Tuesday, August 20, 2013

Teaching Teenagers that Sex is a Gift



Someone pointed me to this article titled "How Do You Feel About Sex and Teenage Sleepovers?" by Soraya Chemaly on Huffingtonpost.com this week. The entire article is an interesting read as an example of a worldview that encourages "healthy" sexual activity for teenagers. What really hit me, however, was this paragraph:

If you aren't comfortable with your own sexuality or challenging deeply-embedded ideas about sex being "bad," can you teach your kids anything different? In defiance of socially conservative mythology, approaches that are positive about sex do not lead to licentiousness, STDs, abortions and despair. On the contrary, the more you teach children about healthy, responsible sex, the more likely they are to treat sex in healthy, responsible ways. In general, they are more knowledgeable, more emotionally mature about it and "safer" in the scary-sex way. It goes a long way to understanding why the rate of teen pregnancy is the U.S. is four times that in the Netherlands, for example. (Emphasis added)

Here's the thing that bugged me most about that paragraph in Chemaly's article: She's right.

Well, not completely right. You don't have to be in youth ministry very long to understand that teenagers who experience sexual relationships are rarely--if ever--unaffected by severe and painful emotional and physical consequences that are conveniently omitted from sitcoms where everyone seems to be hooking up with almost zero consequences at all. So for the most part, I disagree with the article, especially her main point that encouraging teenagers to have sex with their significant others is a good and healthy thing to do. The statement that she's partly right about is the one I emphasized above:

If you aren't comfortable with your own sexuality or challenging deeply-embedded ideas about sex being "bad," can you teach your kids anything different?

Now, there's a bit of a straw man argument going on here. If you read the whole article, it's pretty clear that Chemaly thinks that only ignorant and bigoted people (no exaggeration) advocate for abstinence among teenagers anymore. To make her point, she tries to paint everyone who thinks that it's not healthy for teenagers to engage in sexual relationships with the same brush. However, she's right in that if we treat sex as something that is inherently bad--as many of us believe because of what we were told and not told about sex as teenagers--how can we teach teenagers what is good about sex? With that in mind, she asks some important questions:

Would you rather teach your kids that sex is dangerous and forbidden or that it is permissible and... well, awesome? Are you a "responsible-sex-is-good" parent, or more in the "scare-them-silly" camp?

In essence, it seems that she believes there are only two options when it comes to talking to teenagers about sex:

  1. Talk about sex openly and encourage teenagers to have sexual relationships, or
  2. Tell them sex is bad, evil, and wrong (and pray they never want to try it)

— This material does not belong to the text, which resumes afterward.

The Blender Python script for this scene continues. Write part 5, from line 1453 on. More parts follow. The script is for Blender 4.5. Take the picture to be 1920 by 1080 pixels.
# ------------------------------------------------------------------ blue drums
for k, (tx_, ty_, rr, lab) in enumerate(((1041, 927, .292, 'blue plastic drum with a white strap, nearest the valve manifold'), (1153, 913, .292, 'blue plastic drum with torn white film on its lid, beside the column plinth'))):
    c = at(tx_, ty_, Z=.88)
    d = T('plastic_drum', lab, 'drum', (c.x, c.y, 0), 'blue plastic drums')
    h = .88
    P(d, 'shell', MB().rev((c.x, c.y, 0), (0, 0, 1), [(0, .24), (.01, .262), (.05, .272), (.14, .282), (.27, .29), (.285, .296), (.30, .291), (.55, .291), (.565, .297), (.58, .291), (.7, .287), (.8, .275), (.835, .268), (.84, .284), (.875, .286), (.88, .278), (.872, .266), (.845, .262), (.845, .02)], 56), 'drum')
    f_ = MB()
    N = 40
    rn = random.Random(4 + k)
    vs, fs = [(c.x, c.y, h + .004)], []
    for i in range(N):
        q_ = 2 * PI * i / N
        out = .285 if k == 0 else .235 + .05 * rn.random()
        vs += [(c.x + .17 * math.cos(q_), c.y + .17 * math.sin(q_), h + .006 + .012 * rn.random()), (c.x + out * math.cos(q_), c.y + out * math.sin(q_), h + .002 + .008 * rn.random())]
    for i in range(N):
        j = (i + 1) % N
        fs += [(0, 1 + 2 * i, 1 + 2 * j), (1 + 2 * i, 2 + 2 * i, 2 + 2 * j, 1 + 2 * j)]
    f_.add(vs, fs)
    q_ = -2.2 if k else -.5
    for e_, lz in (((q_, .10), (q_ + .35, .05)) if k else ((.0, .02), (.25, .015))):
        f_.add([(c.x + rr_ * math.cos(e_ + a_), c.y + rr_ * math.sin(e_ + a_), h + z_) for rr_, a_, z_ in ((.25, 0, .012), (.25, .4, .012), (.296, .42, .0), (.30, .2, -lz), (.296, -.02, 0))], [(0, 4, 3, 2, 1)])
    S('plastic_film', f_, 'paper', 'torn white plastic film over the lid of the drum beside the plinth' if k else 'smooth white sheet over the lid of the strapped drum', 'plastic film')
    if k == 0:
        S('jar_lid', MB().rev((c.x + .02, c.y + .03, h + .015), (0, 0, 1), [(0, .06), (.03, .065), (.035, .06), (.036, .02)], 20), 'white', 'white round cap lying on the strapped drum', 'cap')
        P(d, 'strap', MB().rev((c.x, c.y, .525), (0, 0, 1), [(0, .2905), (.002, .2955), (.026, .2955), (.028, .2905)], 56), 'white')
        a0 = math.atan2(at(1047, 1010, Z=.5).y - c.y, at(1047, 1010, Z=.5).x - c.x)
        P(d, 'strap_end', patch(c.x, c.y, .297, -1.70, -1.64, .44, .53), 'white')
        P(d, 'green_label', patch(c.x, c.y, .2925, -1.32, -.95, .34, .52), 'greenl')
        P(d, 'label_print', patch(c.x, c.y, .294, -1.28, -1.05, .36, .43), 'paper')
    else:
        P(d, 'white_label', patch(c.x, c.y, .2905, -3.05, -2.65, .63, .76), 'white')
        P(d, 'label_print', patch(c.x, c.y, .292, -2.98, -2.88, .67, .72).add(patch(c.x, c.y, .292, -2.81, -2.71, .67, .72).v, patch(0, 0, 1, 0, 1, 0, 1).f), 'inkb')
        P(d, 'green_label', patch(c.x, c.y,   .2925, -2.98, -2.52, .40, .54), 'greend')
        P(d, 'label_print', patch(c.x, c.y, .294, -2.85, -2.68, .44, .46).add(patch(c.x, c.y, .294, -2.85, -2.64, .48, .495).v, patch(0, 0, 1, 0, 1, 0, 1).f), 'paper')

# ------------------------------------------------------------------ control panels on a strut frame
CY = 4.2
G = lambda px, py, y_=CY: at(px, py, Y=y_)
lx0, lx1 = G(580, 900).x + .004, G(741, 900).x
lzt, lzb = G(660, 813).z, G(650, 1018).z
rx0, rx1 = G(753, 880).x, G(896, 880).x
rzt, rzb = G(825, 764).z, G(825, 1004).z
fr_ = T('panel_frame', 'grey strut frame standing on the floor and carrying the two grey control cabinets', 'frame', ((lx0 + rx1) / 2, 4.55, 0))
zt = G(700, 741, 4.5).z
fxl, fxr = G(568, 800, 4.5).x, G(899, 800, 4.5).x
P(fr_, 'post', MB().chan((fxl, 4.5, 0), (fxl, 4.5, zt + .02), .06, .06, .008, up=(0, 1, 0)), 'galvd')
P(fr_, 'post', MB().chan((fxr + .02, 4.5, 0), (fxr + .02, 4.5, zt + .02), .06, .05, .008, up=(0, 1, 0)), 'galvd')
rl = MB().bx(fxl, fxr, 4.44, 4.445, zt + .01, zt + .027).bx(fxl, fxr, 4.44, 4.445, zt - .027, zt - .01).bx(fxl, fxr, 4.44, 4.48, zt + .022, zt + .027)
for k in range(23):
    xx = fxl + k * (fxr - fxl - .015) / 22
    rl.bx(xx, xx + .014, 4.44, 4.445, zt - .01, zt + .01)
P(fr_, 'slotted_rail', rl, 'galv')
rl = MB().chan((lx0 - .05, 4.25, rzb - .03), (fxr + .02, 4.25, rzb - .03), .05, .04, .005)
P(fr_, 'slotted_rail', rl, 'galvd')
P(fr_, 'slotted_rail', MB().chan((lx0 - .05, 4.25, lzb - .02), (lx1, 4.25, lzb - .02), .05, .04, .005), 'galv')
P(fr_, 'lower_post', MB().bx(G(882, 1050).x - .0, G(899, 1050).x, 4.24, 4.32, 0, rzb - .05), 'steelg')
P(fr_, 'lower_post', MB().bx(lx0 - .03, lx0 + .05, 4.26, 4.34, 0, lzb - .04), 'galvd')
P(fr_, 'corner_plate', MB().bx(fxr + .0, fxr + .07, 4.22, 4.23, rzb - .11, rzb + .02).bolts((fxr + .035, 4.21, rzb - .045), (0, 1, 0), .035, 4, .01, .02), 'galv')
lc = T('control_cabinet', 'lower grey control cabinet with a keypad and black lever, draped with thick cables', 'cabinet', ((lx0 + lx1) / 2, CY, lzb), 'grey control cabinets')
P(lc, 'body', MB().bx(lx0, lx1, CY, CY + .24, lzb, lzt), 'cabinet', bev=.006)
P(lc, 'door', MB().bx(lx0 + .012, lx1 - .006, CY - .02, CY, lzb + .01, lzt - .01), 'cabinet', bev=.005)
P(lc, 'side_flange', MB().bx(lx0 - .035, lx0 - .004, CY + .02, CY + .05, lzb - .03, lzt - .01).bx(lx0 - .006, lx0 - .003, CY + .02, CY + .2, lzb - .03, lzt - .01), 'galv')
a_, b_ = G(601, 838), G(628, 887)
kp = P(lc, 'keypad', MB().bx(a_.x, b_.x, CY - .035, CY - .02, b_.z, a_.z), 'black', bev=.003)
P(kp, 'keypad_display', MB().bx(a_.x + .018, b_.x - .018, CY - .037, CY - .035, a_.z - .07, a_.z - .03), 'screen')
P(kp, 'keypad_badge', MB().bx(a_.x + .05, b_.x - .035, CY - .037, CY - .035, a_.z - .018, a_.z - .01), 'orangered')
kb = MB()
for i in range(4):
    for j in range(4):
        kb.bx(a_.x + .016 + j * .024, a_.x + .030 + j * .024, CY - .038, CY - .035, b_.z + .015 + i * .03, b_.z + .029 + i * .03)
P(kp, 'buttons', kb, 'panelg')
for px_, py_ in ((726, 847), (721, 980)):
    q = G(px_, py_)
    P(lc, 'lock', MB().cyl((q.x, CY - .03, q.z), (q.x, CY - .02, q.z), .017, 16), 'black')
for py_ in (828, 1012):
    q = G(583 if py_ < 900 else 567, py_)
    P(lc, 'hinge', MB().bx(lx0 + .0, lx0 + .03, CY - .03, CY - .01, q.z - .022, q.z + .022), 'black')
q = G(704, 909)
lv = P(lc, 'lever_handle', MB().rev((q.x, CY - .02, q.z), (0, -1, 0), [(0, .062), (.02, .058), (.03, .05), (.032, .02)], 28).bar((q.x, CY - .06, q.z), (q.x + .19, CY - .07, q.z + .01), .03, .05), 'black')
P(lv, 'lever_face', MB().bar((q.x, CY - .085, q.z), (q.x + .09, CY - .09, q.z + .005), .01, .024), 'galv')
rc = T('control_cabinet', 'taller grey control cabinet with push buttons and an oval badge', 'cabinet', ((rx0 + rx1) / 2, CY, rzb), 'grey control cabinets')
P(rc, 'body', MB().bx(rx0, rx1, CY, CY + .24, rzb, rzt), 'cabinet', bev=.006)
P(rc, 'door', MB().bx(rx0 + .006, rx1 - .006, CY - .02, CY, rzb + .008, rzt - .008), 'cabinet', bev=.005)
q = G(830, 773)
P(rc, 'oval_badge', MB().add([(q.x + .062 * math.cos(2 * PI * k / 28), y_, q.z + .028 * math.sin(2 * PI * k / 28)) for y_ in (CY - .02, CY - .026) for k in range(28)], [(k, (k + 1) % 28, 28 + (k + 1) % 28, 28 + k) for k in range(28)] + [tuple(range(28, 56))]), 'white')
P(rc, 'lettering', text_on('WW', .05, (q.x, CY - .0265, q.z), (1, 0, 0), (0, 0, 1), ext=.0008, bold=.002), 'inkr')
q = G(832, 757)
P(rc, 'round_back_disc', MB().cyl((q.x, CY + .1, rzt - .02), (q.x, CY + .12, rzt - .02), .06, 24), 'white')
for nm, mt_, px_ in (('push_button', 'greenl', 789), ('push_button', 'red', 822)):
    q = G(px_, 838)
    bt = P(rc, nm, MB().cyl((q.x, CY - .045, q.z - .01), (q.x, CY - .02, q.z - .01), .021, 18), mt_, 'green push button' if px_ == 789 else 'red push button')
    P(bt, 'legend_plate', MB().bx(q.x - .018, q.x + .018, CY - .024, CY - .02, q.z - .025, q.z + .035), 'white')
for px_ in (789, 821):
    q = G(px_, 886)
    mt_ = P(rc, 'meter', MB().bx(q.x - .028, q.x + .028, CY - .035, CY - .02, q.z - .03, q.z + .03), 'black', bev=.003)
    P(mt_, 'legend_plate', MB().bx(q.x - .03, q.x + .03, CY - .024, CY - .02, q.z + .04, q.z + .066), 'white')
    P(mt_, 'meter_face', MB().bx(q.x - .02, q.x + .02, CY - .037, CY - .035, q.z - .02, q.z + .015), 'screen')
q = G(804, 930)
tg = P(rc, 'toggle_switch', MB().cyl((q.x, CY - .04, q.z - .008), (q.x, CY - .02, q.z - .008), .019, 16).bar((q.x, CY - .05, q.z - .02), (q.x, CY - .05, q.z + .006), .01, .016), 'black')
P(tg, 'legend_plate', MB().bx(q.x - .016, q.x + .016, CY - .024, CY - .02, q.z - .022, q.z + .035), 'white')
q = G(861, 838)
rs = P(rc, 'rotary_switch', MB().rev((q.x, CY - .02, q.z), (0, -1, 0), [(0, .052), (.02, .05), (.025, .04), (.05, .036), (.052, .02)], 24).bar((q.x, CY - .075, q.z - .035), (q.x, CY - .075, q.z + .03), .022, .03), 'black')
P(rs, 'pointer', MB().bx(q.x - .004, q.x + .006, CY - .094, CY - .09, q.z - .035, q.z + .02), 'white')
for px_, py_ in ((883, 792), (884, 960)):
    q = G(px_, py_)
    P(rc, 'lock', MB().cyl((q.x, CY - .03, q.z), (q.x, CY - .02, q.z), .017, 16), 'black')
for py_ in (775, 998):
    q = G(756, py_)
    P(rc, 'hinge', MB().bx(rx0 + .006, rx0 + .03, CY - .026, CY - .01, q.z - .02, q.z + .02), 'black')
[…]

The problem is that all too often, we (parents and youth workers) somehow believe that these are the only two options as well. Realizing that the first option isn't a good one, we fall back to the second one and try to scare kids out of having sex (which doesn't work, by the way). To fill the gap, I'd like to offer a third way of approaching the conversation about sex: Tell the truth. Namely that sex is an amazing gift.

Some of you reading this are waiting for me to finish that last sentence. Perhaps you'd like me to add "that must be enjoyed within the confines of marriage." Or maybe you're waiting for me to quickly address the physical, emotional, and spiritual dangers of having sex before you're married. Now, I understand the need to reiterate to teenagers the boundaries in which God created sex to be enjoyed--the ways that he designed sex to be best it can be. But perhaps we are so uncomfortable with sex that we are quick to attach provisos and conditions to it in a way that we wouldn't with other gifts God has given us.

To be honest, I'm not really sure how this plays out practically in conversations between parents and teenagers and in youth rooms when the youth pastor gives the obligatory message about sex every spring. After all, sex is different from other gifts. It's intimate in a way that to share with the world our enjoyment of it the same way we would a new bike we got for our birthday would degrade it. And yes, sex has the power to severely damage teenagers who find out too late that giving themselves sexually to someone else isn't as carefree as their favorite TV shows tell them it is. But I wonder if maybe we started to treat sex a little more like the gift that it is rather than a problem, what we say about it--whether as parents or as youth workers--wouldn't carry just a little more weight with teenagers.